We have a bridge of such beauty, it takes your breath away. We have a first-class aquarium where my dad’s old gentleman’s outfitters used to stand. We have the magnificent Feren’s Art Gallery and the trail-blazing Hull Truck Theatre.

It’s going to be costly and the city may have wobbles on the way, but visitors will pour in and ultimately the whole place should be galvanised.

And it should be seen because it has a huge and beating heart under those hunched shoulders. Will it benefit from all this attention? As they say on the Beverley Road: “I dern’t kner”.

Haimishe Hull

● The city has a total population of around 264,000.
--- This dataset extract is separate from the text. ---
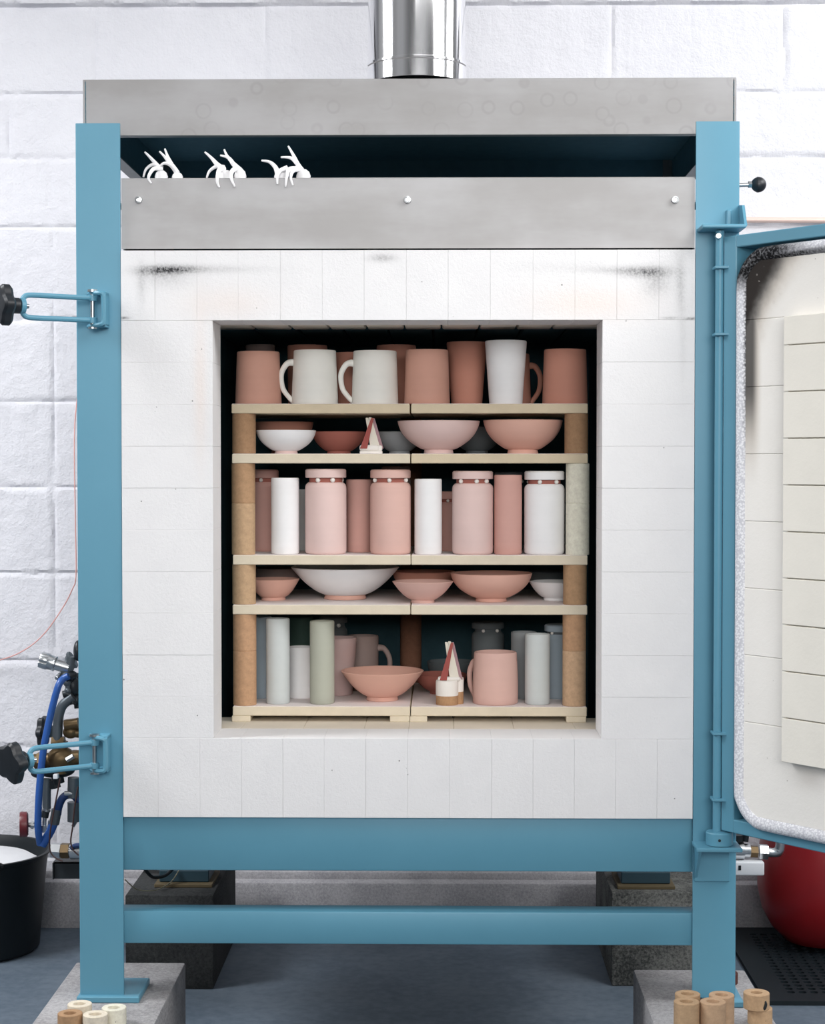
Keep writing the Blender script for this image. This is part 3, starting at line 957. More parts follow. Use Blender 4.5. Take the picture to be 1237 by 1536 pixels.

● The Jewish community of Hull numbers around 200 people – a decline since a 1962 survey which recorded 2,500 Jews living there.

● The first Jewish arrivals can be traced back to the 18th-century. Hull was the primary entry point to Britain for Jews fleeing persecution in continental Europe.

● Hull currently has no kosher butcher or bakery and has to import kosher meat from Leeds,Manchester and London.

● In the 1990s, several of Hull’s Orthodox synagogues were consolidated into the Hull Hebrew Congregation. Hull Reform Synagogue, founded in 1964, is the only other shul still active.

● Gateshead-born Rabbi Naftoli Lifschitz, minister of the Hebrew Congregation, has been credited with rejuvenating Jewish life over the past year, with his Friday-night dinners and communal events attracting big turn-outs.

● The city has six Jewish cemeteries. Historians believe that the first one was established with the opening of the first synagogue in 1780.

● One of the city’s most celebrated Jewish figures is the late Sir Leo Shultz — known as the “Lion of Hull” who convinced the council to build bomb shelters before the Second World War. He was proved right — Hull was the most bombed city in Britain. He also worked to preserve the Jewish history of the city — today Hull has one of the most impressive Jewish heritage trails in the UK.